Si des efforts louables ont été effectués pour généraliser ces enseignements, il semblerait qu’ils ne soient pas abordés de manière systématique
A ce propos, le Grevio (l’organe qui veille à la mise en œuvre de la Convention d’Istanbul) dresse le même constat. "Si des efforts louables ont été effectués pour généraliser ces enseignements, il semblerait qu’ils ne soient pas abordés de manière systématique", peut-on lire dans le rapport de 2020.
►►► À lire aussi : Données statistiques sur les violences envers les femmes : la Belgique à la traîne ?
Autre écueil, celui de la formation et de la détection précoce de la violence. "Le GREVIO encourage vivement les autorités belges à prendre des mesures pour renforcer la formation initiale et continue des professionnels pertinents ayant affaire aux victimes ou aux auteurs de toutes les formes de violence couvertes par le champ d’application de la convention", peut-on lire dans le rapport.
Quand les violences sont exercées dans la famille, qu’attendons-nous ?

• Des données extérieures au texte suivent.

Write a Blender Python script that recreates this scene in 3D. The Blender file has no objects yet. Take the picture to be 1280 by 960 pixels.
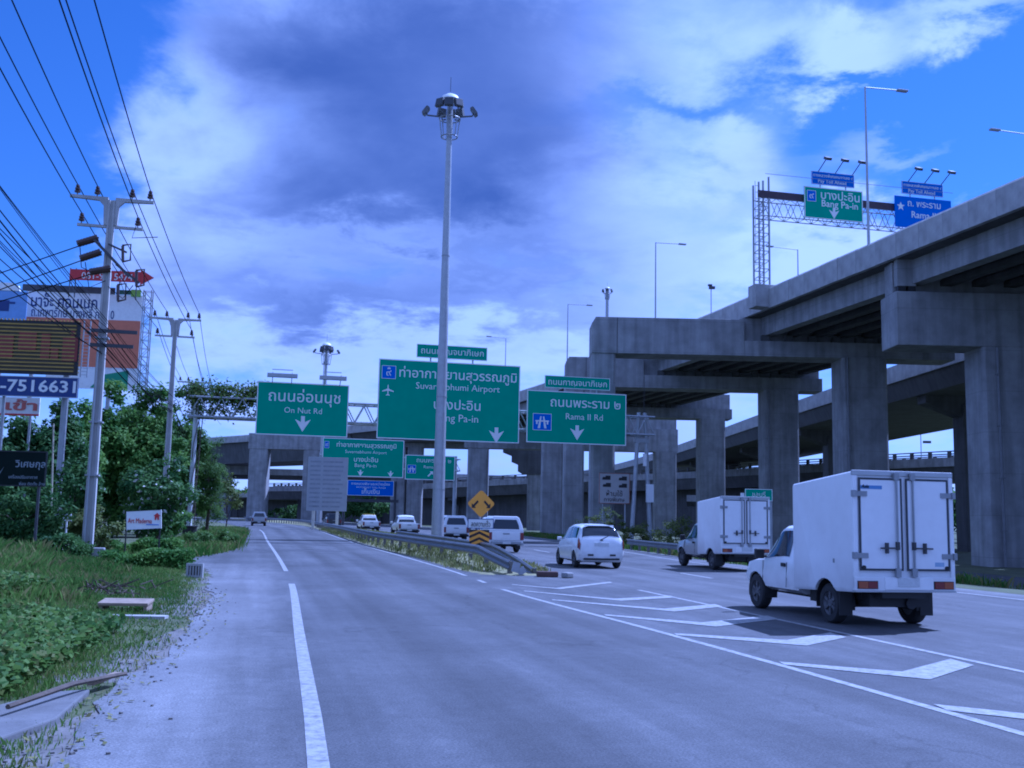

Un constat confirmé par Sylvie Lausberg. "Quand les violences sont exercées dans la famille, qu’attendons-nous ? Si nous avions du personnel formé partout, on verrait que les enfants qui vivent dans un environnement avec de la violence disent des choses. Même si ce n’est pas verbal", explique-t-elle.
"D’autant plus que l’OMS confirme que les enfants qui sont témoins ou victimes de violence dans leur famille, sont beaucoup plus à risque d’être eux-mêmes auteurs de violences."
La prévention secondaire
Outre cette prévention primaire, les campagnes de sensibilisation peuvent elles aussi anticiper les violences, ou du moins permettre aux victimes d’être prise en charge à temps. Véhiculer les numéros d’urgence, les centres d’accueil, etc. tout cela ne peut être que bénéfique. C’est en tout cas l’avis de Yamina Zaazaa, du Centre de prévention des violences conjugales et familiales.
Or, selon elle, nous manquons de ce type de prévention en Belgique. "A chaque fois qu’on reçoit des femmes qui demandent de l’aide, elles nous disent qu’elles n’avaient pas d’informations. Les femmes victimes ne reçoivent pas l’information", remarque Yamina Zaazaa.
"Or, l’information permet aux femmes de partir et de rompre le silence plus tôt", ajoute-t-elle.